**WRITTEN TASK:** Extract the data exactly, missing nothing.
··· DATA LINES ···
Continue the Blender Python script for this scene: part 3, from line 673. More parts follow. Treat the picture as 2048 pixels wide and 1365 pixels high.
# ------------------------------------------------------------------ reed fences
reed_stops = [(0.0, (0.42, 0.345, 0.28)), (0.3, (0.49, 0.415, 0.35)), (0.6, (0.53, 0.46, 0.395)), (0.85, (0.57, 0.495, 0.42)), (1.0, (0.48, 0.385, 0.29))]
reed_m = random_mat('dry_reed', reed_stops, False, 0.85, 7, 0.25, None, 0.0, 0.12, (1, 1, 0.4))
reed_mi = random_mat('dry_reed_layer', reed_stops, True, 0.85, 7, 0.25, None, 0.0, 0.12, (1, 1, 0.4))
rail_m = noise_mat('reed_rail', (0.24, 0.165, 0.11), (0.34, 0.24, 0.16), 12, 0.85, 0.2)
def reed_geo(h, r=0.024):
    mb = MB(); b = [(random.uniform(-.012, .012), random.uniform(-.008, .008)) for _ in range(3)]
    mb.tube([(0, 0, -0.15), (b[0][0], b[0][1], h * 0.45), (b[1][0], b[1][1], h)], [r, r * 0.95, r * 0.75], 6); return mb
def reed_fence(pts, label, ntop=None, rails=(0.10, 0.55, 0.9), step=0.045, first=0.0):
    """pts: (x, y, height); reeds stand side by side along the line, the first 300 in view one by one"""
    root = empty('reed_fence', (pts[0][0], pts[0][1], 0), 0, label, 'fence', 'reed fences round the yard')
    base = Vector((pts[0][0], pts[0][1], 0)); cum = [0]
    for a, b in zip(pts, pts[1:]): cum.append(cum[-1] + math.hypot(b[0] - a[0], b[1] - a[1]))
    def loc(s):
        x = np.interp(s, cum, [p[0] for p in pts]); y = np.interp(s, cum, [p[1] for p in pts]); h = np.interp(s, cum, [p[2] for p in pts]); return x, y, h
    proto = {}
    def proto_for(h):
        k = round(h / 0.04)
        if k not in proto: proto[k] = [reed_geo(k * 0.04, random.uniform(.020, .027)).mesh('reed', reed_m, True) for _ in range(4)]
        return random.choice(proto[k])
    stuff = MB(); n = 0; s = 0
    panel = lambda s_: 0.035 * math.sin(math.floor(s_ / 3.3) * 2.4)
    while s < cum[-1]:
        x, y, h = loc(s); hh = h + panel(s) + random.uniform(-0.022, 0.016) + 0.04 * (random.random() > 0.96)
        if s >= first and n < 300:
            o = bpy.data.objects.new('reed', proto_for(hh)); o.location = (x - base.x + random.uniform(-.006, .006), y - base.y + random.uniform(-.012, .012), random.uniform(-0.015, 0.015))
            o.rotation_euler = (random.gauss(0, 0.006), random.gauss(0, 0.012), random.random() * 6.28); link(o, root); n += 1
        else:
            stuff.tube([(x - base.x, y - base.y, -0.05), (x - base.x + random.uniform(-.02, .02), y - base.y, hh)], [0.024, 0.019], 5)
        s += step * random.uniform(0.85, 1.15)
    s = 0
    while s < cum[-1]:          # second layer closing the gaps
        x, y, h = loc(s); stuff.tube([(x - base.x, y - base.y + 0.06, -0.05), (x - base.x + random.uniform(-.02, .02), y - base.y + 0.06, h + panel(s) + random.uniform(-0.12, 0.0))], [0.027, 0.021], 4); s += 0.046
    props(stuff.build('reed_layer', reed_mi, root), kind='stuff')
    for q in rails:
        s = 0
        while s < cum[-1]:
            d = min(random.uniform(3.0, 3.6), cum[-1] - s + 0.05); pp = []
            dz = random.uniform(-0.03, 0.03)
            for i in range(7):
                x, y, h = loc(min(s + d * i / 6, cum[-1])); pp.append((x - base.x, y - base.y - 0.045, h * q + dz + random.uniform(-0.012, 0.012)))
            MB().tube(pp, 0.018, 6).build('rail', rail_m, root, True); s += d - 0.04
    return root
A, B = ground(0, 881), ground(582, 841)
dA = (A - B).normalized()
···
**TASK RESPONSE:**
Continue the Blender Python script for this scene: part 3, from line 673. More parts follow. Treat the picture as 2048 pixels wide and 1365 pixels high.
# ------------------------------------------------------------------ reed fences
reed_stops = [(0.0, (0.42, 0.345, 0.28)), (0.3, (0.49, 0.415, 0.35)), (0.6, (0.53, 0.46, 0.395)), (0.85, (0.57, 0.495, 0.42)), (1.0, (0.48, 0.385, 0.29))]
reed_m = random_mat('dry_reed', reed_stops, False, 0.85, 7, 0.25, None, 0.0, 0.12, (1, 1, 0.4))
reed_mi = random_mat('dry_reed_layer', reed_stops, True, 0.85, 7, 0.25, None, 0.0, 0.12, (1, 1, 0.4))
rail_m = noise_mat('reed_rail', (0.24, 0.165, 0.11), (0.34, 0.24, 0.16), 12, 0.85, 0.2)
def reed_geo(h, r=0.024):
    mb = MB(); b = [(random.uniform(-.012, .012), random.uniform(-.008, .008)) for _ in range(3)]
    mb.tube([(0, 0, -0.15), (b[0][0], b[0][1], h * 0.45), (b[1][0], b[1][1], h)], [r, r * 0.95, r * 0.75], 6); return mb
def reed_fence(pts, label, ntop=None, rails=(0.10, 0.55, 0.9), step=0.045, first=0.0):
    """pts: (x, y, height); reeds stand side by side along the line, the first 300 in view one by one"""
    root = empty('reed_fence', (pts[0][0], pts[0][1], 0), 0, label, 'fence', 'reed fences round the yard')
    base = Vector((pts[0][0], pts[0][1], 0)); cum = [0]
    for a, b in zip(pts, pts[1:]): cum.append(cum[-1] + math.hypot(b[0] - a[0], b[1] - a[1]))
    def loc(s):
        x = np.interp(s, cum, [p[0] for p in pts]); y = np.interp(s, cum, [p[1] for p in pts]); h = np.interp(s, cum, [p[2] for p in pts]); return x, y, h
    proto = {}
    def proto_for(h):
        k = round(h / 0.04)
        if k not in proto: proto[k] = [reed_geo(k * 0.04, random.uniform(.020, .027)).mesh('reed', reed_m, True) for _ in range(4)]
        return random.choice(proto[k])
    stuff = MB(); n = 0; s = 0
    panel = lambda s_: 0.035 * math.sin(math.floor(s_ / 3.3) * 2.4)
    while s < cum[-1]:
        x, y, h = loc(s); hh = h + panel(s) + random.uniform(-0.022, 0.016) + 0.04 * (random.random() > 0.96)
        if s >= first and n < 300:
            o = bpy.data.objects.new('reed', proto_for(hh)); o.location = (x - base.x + random.uniform(-.006, .006), y - base.y + random.uniform(-.012, .012), random.uniform(-0.015, 0.015))
            o.rotation_euler = (random.gauss(0, 0.006), random.gauss(0, 0.012), random.random() * 6.28); link(o, root); n += 1
        else:
            stuff.tube([(x - base.x, y - base.y, -0.05), (x - base.x + random.uniform(-.02, .02), y - base.y, hh)], [0.024, 0.019], 5)
        s += step * random.uniform(0.85, 1.15)
    s = 0
    while s < cum[-1]:          # second layer closing the gaps
        x, y, h = loc(s); stuff.tube([(x - base.x, y - base.y + 0.06, -0.05), (x - base.x + random.uniform(-.02, .02), y - base.y + 0.06, h + panel(s) + random.uniform(-0.12, 0.0))], [0.027, 0.021], 4); s += 0.046
    props(stuff.build('reed_layer', reed_mi, root), kind='stuff')
    for q in rails:
        s = 0
        while s < cum[-1]:
            d = min(random.uniform(3.0, 3.6), cum[-1] - s + 0.05); pp = []
            dz = random.uniform(-0.03, 0.03)
            for i in range(7):
                x, y, h = loc(min(s + d * i / 6, cum[-1])); pp.append((x - base.x, y - base.y - 0.045, h * q + dz + random.uniform(-0.012, 0.012)))
            MB().tube(pp, 0.018, 6).build('rail', rail_m, root, True); s += d - 0.04
    return root
A, B = ground(0, 881), ground(582, 841)
dA = (A - B).normalized()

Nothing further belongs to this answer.